Challenge> Repeat the listing below word for word, stopping after the line that contains "from mathutils import".

Data excerpt>
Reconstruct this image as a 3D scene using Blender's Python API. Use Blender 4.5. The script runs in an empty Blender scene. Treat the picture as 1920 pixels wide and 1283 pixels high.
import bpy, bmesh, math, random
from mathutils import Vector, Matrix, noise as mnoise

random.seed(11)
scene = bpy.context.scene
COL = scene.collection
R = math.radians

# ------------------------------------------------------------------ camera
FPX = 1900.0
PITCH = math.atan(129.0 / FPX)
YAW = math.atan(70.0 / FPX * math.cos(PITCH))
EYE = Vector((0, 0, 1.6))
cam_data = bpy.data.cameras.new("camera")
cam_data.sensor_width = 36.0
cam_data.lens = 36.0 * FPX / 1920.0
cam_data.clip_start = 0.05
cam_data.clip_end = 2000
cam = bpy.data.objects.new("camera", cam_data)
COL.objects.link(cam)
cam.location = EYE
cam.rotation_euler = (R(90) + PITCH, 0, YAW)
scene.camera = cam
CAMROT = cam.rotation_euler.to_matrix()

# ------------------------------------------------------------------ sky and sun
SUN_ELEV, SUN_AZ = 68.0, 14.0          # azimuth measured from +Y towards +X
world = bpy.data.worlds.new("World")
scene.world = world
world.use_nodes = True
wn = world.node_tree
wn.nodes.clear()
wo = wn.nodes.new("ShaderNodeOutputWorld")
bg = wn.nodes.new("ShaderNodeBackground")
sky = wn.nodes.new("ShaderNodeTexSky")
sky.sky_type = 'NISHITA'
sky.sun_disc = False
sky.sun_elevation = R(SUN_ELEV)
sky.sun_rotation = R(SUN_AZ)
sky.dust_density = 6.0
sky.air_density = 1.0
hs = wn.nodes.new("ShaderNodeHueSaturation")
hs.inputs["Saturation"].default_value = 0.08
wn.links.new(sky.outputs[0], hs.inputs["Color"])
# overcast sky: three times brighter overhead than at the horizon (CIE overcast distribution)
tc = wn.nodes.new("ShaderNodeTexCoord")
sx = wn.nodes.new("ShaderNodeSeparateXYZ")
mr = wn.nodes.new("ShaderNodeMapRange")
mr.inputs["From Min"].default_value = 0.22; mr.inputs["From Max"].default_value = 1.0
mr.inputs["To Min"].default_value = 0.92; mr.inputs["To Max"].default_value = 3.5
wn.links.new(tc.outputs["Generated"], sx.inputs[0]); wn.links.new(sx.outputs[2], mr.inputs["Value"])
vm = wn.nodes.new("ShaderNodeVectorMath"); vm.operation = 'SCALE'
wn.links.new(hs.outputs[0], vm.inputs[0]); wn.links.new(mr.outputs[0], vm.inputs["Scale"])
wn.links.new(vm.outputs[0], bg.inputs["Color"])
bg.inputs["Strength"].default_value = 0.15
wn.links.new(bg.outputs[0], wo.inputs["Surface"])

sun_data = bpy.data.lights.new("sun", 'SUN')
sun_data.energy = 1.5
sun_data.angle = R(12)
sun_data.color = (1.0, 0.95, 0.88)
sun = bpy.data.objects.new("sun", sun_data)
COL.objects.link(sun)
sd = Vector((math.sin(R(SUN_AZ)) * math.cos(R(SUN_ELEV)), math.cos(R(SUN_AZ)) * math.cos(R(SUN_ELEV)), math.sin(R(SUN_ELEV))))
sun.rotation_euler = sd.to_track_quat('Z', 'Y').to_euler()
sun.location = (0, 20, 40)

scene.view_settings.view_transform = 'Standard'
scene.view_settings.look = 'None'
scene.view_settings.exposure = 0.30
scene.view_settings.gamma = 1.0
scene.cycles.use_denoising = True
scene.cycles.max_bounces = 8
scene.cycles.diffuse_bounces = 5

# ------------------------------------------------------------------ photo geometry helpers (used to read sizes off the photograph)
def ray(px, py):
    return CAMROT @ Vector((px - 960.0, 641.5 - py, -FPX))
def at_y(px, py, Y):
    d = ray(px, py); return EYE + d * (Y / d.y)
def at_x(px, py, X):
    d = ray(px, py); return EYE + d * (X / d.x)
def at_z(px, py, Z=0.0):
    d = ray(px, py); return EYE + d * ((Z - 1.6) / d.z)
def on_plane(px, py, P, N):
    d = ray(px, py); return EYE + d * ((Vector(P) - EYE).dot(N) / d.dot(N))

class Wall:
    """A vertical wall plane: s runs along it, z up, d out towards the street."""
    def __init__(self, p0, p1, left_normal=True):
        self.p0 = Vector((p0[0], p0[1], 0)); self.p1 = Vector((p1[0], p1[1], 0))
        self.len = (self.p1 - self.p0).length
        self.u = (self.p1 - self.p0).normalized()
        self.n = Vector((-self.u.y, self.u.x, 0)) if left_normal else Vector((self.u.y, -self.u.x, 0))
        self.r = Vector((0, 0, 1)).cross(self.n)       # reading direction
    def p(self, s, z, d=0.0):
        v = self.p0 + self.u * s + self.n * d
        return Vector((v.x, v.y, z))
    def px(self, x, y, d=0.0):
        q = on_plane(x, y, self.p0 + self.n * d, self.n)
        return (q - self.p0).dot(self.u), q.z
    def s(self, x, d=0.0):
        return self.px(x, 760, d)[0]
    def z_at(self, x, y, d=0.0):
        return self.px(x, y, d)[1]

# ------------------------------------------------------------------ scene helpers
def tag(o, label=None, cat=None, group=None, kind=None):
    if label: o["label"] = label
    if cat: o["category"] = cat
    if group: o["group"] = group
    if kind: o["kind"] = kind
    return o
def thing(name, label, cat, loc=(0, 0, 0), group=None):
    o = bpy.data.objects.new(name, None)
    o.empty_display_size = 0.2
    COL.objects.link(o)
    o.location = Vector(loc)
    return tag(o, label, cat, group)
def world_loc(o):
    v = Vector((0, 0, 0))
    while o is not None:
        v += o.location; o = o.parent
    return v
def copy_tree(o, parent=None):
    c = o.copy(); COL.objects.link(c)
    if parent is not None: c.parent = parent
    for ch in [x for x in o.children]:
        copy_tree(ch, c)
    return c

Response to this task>
Reconstruct this image as a 3D scene using Blender's Python API. Use Blender 4.5. The script runs in an empty Blender scene. Treat the picture as 1920 pixels wide and 1283 pixels high.
import bpy, bmesh, math, random
from mathutils import Vector, Matrix, noise as mnoise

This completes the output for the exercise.